Online Community Research Ethics at ASIS&T Conference

About a month ago, I attended the American Society for Information Studies and Technology.  One of the sessions that was most intriguing was "The Ethics of Studying Online Communities: Challenges to Research Design and Data Collection," presented by Hsin-liang Chen, Sheila Denn, Ken Fleischmann, Jean Preer, and Barbara Wildemuth.

They asked a series of questions:

  • Is it appropriate to use comments from online communities for research purposes?
  • How do we validate the reliability of those comments?
  • Who can grant researchers permission to use the comments?
  • Is the current IRB procedure suitable for online community studies?
  • How do researchers obtain IRB approval for projects that will take place in a dynamic research environment?
  • How can we address emerging professional ethics issues regarding online community studies?

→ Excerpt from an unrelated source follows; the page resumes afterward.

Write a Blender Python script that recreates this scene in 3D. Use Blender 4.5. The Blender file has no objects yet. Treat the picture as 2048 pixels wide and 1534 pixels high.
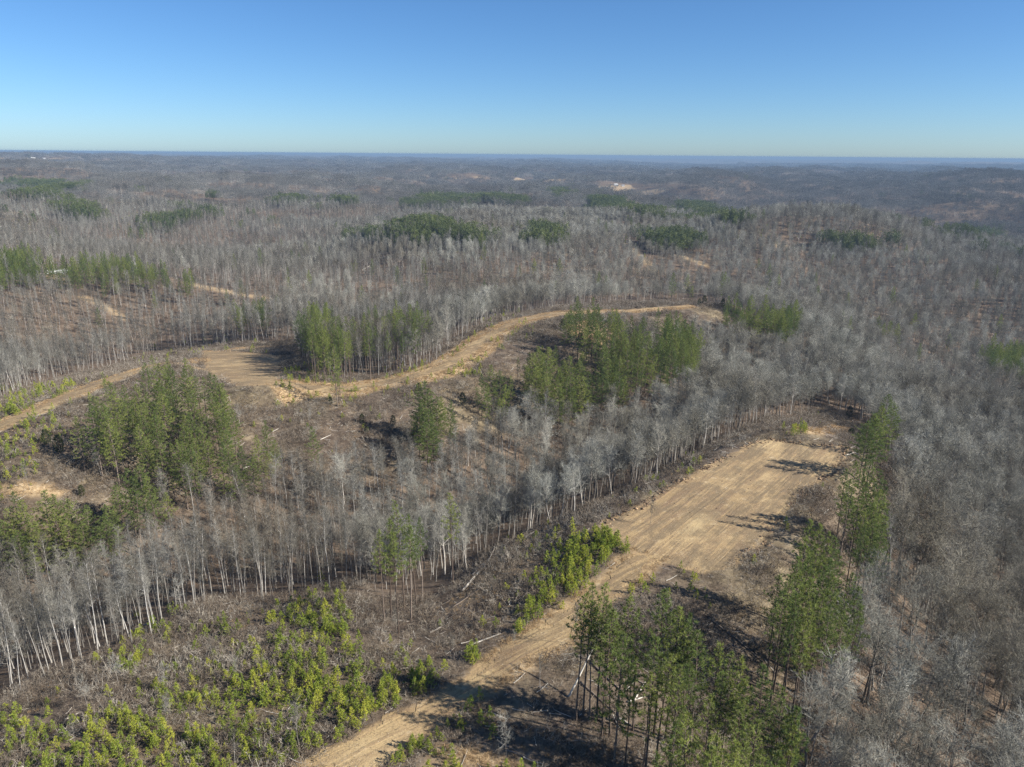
import bpy, math, random, time
import numpy as np
from mathutils import Matrix, Vector
T0 = time.time()
random.seed(7)
RNG = np.random.default_rng(11)
sc = bpy.context.scene
COL = sc.collection

# ------------------------------------------------------------------ camera
W2, H2, FPX = 2048.0, 1534.0, 1455.0
CAMZ = 70.0
PITCH = math.radians(17.47)
ROLL = 0.0083
_f = np.array([0.0, math.cos(PITCH), -math.sin(PITCH)])
_r0 = np.array([1.0, 0.0, 0.0])
_u0 = np.array([0.0, math.sin(PITCH), math.cos(PITCH)])
_r = _r0 * math.cos(ROLL) + _u0 * math.sin(ROLL)
_u = _u0 * math.cos(ROLL) - _r0 * math.sin(ROLL)
cam_d = bpy.data.cameras.new('camera')
cam_d.sensor_width = 36.0
cam_d.lens = 36.0 * FPX / W2
cam_d.clip_start = 1.0
cam_d.clip_end = 80000.0
cam = bpy.data.objects.new('camera', cam_d)
COL.objects.link(cam)
cam.matrix_world = Matrix(((_r[0], _u[0], -_f[0], 0), (_r[1], _u[1], -_f[1], 0), (_r[2], _u[2], -_f[2], CAMZ), (0, 0, 0, 1)))
sc.camera = cam

# ------------------------------------------------------------------ sky, sun, exposure
SUN_EL, SUN_AZ = math.radians(34), math.radians(108)      # azimuth clockwise from +Y (north) : the sun stands on the right, a little behind
world = bpy.data.worlds.new('World')
sc.world = world
world.use_nodes = True
nt = world.node_tree
bg = nt.nodes['Background']
sky = nt.nodes.new('ShaderNodeTexSky')
sky.sky_type = 'NISHITA'
sky.sun_disc = False
sky.sun_elevation = SUN_EL
sky.sun_rotation = SUN_AZ
sky.altitude = 300
sky.air_density = 0.8
sky.dust_density = 0.45
sky.ozone_density = 8.0
grade = nt.nodes.new('ShaderNodeHueSaturation')
grade.inputs['Saturation'].default_value = 1.05
nt.links.new(sky.outputs[0], grade.inputs['Color'])
tint = nt.nodes.new('ShaderNodeVectorMath')
tint.operation = 'MULTIPLY'
tint.inputs[1].default_value = (.98, 1.02, 1.01)
nt.links.new(grade.outputs[0], tint.inputs[0])
nt.links.new(tint.outputs[0], bg.inputs[0])
bg.inputs[1].default_value = 0.062
sun_d = bpy.data.lights.new('sun', 'SUN')
sun_d.energy = 5.0
sun_d.angle = math.radians(0.5)
sun_d.color = (1.0, 0.955, 0.875)
sun = bpy.data.objects.new('sun', sun_d)
COL.objects.link(sun)
sun.location = (300, -120, 400)
_sd = Vector((math.sin(SUN_AZ) * math.cos(SUN_EL), math.cos(SUN_AZ) * math.cos(SUN_EL), math.sin(SUN_EL)))
sun.rotation_euler = _sd.to_track_quat('Z', 'Y').to_euler()
vs = sc.view_settings
vs.view_transform = 'Standard'
vs.look = 'None'
vs.exposure = 1.14
vs.gamma = 1.0
cy = sc.cycles
cy.max_bounces = 4
cy.diffuse_bounces = 2
cy.glossy_bounces = 1
cy.transmission_bounces = 2
cy.volume_bounces = 0
cy.caustics_reflective = False
cy.caustics_refractive = False
cy.use_adaptive_sampling = True
cy.adaptive_threshold = 0.02
cy.use_denoising = True
cy.denoiser = 'OPENIMAGEDENOISE'
cy.denoising_input_passes = 'RGB_ALBEDO_NORMAL'
cy.denoising_prefilter = 'NONE'

# ------------------------------------------------------------------ helpers: noise, pixels, polygons
def _hash(ix, iy, seed):
    h = (ix.astype(np.int64) * 374761393 + iy.astype(np.int64) * 668265263 + seed * 982451653) & 0xFFFFFFFF
    h = ((h ^ (h >> 13)) * 1274126177) & 0xFFFFFFFF
    h = h ^ (h >> 16)
    return (h & 0xFFFF) / 65535.0

def vnoise(x, y, seed=0):
    x0 = np.floor(x); y0 = np.floor(y)
    fx = x - x0; fy = y - y0
    fx = fx * fx * fx * (fx * (fx * 6 - 15) + 10); fy = fy * fy * fy * (fy * (fy * 6 - 15) + 10)
    a = _hash(x0, y0, seed); b = _hash(x0 + 1, y0, seed); c = _hash(x0, y0 + 1, seed); d = _hash(x0 + 1, y0 + 1, seed)
    return (a + (b - a) * fx + (c - a) * fy + (a - b - c + d) * fx * fy) * 2 - 1

def fbm(x, y, seed=0, octv=3):
    s = 0; a = 1.0; t = 0
    for k in range(octv):
        s = s + a * vnoise(x * 2 ** k + 17.3 * k, y * 2 ** k - 9.1 * k, seed + k); t += a; a *= 0.5
    return s / t

def sstep(a, b, x):
    t = np.clip((x - a) / (b - a), 0, 1)
    return t * t * (3 - 2 * t)

def rays(px, py):
    px = np.atleast_1d(np.asarray(px, float)); py = np.atleast_1d(np.asarray(py, float))
    return _f[None] + _r[None] * ((px - W2 / 2) / FPX)[:, None] - _u[None] * ((py - H2 / 2) / FPX)[:, None]

def project(x, y, z):
    p = np.stack([x, y, z - CAMZ], -1)
    dep = p @ _f
    dep = np.where(dep < 1, 1, dep)
    return W2 / 2 + FPX * (p @ _r) / dep, H2 / 2 - FPX * (p @ _u) / dep, dep

# ------------------------------------------------------------------ terrain height: ridges and hollows fixed at sighted points
CTRL = """640 1534 0;900 1420 0;1050 1320 0;1200 1200 0;1300 1120 .5;1400 1040 1;1550 930 1;1650 880 0;1300 1450 0;1450 1534 -2;1500 1300 -2;1650 1100 -3;
0 1534 -3;300 1450 -2;0 1420 -7;270 1295 -7;430 1200 -9;680 1180 -7;560 1260 -4;400 1350 -4;850 1215 -6;950 1140 -6;1100 1050 -5;1300 960 -4;1500 860 -4;1000 1200 -2.5;
0 1330 -21;200 1240 -24;430 1165 -24;620 1130 -23;850 1120 -22;950 1080 -23;1100 1000 -24;1300 900 -25;0 1150 -26;100 1200 -26;
0 852 -5;200 765 -4;400 715 -3;560 745 -4;700 775 -5;830 755 -5;940 700 -4;1040 640 -3;1130 625 -3;1390 612 -5;1300 625 -6;1300 780 -13;
0 1000 -9;300 960 -12;500 900 -11;700 880 -12;880 870 -13;1000 800 -12;1100 800 -14;
100 745 -30;300 690 -32;640 745 -8;750 755 -10;850 700 -10;900 650 -14;750 640 -30;1000 610 -28;1300 585 -34;
470 590 -18;560 600 -20;110 555 -12;300 560 -14;0 540 -10;900 540 -20;850 480 -8;1250 480 -8;1340 510 -14;1420 535 -22;1050 460 -8;800 465 -8;650 520 -30;300 490 -34;
400 430 -12;100 440 -12;850 400 -20;1020 405 -14;1250 400 -18;1460 462 -12;1840 467 -14;1650 475 -10;600 440 -30;1150 440 -34;1400 430 -34;
2040 1500 -18;1800 1400 -11;1750 1250 -10;1900 1200 -24;2040 1200 -30;1800 1000 -20;1860 930 -27;1840 880 -30;1770 930 -10;2040 950 -40;1850 850 -38;1600 780 -30;2040 780 -48;1450 740 -24;1530 660 -14;1600 640 -24;1750 700 -45;2000 680 -52;1900 600 -38;1700 560 -30;2040 520 -25;1400 580 -32;
1480 415 -58;1600 432 -64;1750 450 -67;1900 468 -68;2040 490 -68;2040 392 -8;1850 382 -10;1700 375 -14;1500 368 -18"""
_c = np.array([[float(v) for v in s.split()] for s in CTRL.replace('\n', '').split(';')])
_d = rays(_c[:, 0], _c[:, 1])
_t = (_c[:, 2] - CAMZ) / _d[:, 2]
_cx, _cy, _cz = _d[:, 0] * _t, _d[:, 1] * _t, _c[:, 2]
_ex = []
for az in (-75, -45, -22, 0, 22, 45, 75):
    for rr, z in ((3500, -25), (6000, -28), (12000, -24), (26000, -12)):
        _ex.append((rr * math.sin(math.radians(az)), rr * math.cos(math.radians(az)), z + (22 if az < -10 and rr > 5000 else 0)))
for az in (-170, -120, 120, 170):
    for rr in (40, 200, 1500, 12000):
        _ex.append((rr * math.sin(math.radians(az)), rr * math.cos(math.radians(az)), -8 if rr < 100 else -25))
for az, rr, z in ((-38, 4400, 24), (-31, 4400, 24), (-25, 4500, 20), (-31, 3300, 6), (-20, 4500, 4), (-32, 6500, 15), (-65, 90, -18), (-65, 180, -14), (-65, 350, -30), (-65, 700, -12), (65, 90, -26), (65, 180, -40), (65, 400, -50), (65, 900, -25), (0, 45, 0), (-30, 45, -2), (30, 45, -4)):
    _ex.append((rr * math.sin(math.radians(az)), rr * math.cos(math.radians(az)), z))
_ex = np.array(_ex)
_cx = np.concatenate([_cx, _ex[:, 0]]); _cy = np.concatenate([_cy, _ex[:, 1]]); _cz = np.concatenate([_cz, _ex[:, 2]])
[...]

The question that I found most interesting, however, was: When is a research participant a "human subject"?  Do avatars and personas (i.e. in World of Warcraft or in Second Life) count as "human"? If they do, do children require extra protection? How can we tell "real" people from bots while conducting research?  Are people replying as themselves or as their personas? 

These questions gave me lots of food for thought, so I figure I'd post them for you all to think about too.  I haven't come to many conclusions, but I also don't do research in online communities.

Being Canadian, I assume there's a difference between how our Canuck ethics boards see things and the regulations in other countries.  The panalists were all American, so I only got the US view.  I'd love to hear from people outside the US and Canada on how they approach research ethics in virtual environments.